**THE REQUEST**
Extract all of the entries and set them down verbatim.

==============================

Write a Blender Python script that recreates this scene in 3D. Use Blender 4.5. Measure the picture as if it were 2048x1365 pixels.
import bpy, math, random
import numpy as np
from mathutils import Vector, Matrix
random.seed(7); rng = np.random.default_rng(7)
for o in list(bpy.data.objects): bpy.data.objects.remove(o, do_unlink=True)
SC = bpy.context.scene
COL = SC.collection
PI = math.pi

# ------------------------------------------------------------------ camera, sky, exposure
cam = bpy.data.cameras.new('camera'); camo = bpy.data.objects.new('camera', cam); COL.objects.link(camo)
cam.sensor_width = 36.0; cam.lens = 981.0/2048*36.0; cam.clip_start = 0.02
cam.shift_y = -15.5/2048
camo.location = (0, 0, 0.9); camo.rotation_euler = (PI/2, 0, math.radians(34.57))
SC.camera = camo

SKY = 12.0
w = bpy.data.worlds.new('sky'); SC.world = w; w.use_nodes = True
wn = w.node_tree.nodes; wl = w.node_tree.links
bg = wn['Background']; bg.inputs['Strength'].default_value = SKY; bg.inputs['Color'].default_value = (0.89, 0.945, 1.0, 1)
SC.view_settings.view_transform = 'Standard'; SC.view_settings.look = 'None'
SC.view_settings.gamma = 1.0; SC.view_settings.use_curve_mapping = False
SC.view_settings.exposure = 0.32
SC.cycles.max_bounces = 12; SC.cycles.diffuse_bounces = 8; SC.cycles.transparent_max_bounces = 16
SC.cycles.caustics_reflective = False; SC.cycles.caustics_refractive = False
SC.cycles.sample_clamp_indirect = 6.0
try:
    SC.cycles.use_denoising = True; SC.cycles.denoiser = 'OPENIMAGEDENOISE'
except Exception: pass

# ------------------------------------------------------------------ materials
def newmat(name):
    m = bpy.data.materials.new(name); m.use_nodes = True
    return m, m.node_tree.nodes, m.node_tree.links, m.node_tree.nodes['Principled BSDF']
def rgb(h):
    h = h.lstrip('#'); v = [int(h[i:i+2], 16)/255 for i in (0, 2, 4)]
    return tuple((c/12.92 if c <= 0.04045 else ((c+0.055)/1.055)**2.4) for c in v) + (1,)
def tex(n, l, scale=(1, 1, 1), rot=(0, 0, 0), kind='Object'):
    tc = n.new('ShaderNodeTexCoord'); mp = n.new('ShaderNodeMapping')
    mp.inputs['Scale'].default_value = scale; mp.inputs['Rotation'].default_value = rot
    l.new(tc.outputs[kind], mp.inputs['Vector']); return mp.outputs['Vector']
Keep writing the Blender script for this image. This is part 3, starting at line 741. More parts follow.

==============================

**SOLVED PROBLEM**
Write a Blender Python script that recreates this scene in 3D. Use Blender 4.5. Measure the picture as if it were 2048x1365 pixels.
import bpy, math, random
import numpy as np
from mathutils import Vector, Matrix
random.seed(7); rng = np.random.default_rng(7)
for o in list(bpy.data.objects): bpy.data.objects.remove(o, do_unlink=True)
SC = bpy.context.scene
COL = SC.collection
PI = math.pi

# ------------------------------------------------------------------ camera, sky, exposure
cam = bpy.data.cameras.new('camera'); camo = bpy.data.objects.new('camera', cam); COL.objects.link(camo)
cam.sensor_width = 36.0; cam.lens = 981.0/2048*36.0; cam.clip_start = 0.02
cam.shift_y = -15.5/2048
camo.location = (0, 0, 0.9); camo.rotation_euler = (PI/2, 0, math.radians(34.57))
SC.camera = camo

SKY = 12.0
w = bpy.data.worlds.new('sky'); SC.world = w; w.use_nodes = True
wn = w.node_tree.nodes; wl = w.node_tree.links
bg = wn['Background']; bg.inputs['Strength'].default_value = SKY; bg.inputs['Color'].default_value = (0.89, 0.945, 1.0, 1)
SC.view_settings.view_transform = 'Standard'; SC.view_settings.look = 'None'
SC.view_settings.gamma = 1.0; SC.view_settings.use_curve_mapping = False
SC.view_settings.exposure = 0.32
SC.cycles.max_bounces = 12; SC.cycles.diffuse_bounces = 8; SC.cycles.transparent_max_bounces = 16
SC.cycles.caustics_reflective = False; SC.cycles.caustics_refractive = False
SC.cycles.sample_clamp_indirect = 6.0
try:
    SC.cycles.use_denoising = True; SC.cycles.denoiser = 'OPENIMAGEDENOISE'
except Exception: pass

# ------------------------------------------------------------------ materials
def newmat(name):
    m = bpy.data.materials.new(name); m.use_nodes = True
    return m, m.node_tree.nodes, m.node_tree.links, m.node_tree.nodes['Principled BSDF']
def rgb(h):
    h = h.lstrip('#'); v = [int(h[i:i+2], 16)/255 for i in (0, 2, 4)]
    return tuple((c/12.92 if c <= 0.04045 else ((c+0.055)/1.055)**2.4) for c in v) + (1,)
def tex(n, l, scale=(1, 1, 1), rot=(0, 0, 0), kind='Object'):
    tc = n.new('ShaderNodeTexCoord'); mp = n.new('ShaderNodeMapping')
    mp.inputs['Scale'].default_value = scale; mp.inputs['Rotation'].default_value = rot
    l.new(tc.outputs[kind], mp.inputs['Vector']); return mp.outputs['Vector']
Keep writing the Blender script for this image. This is part 3, starting at line 741. More parts follow.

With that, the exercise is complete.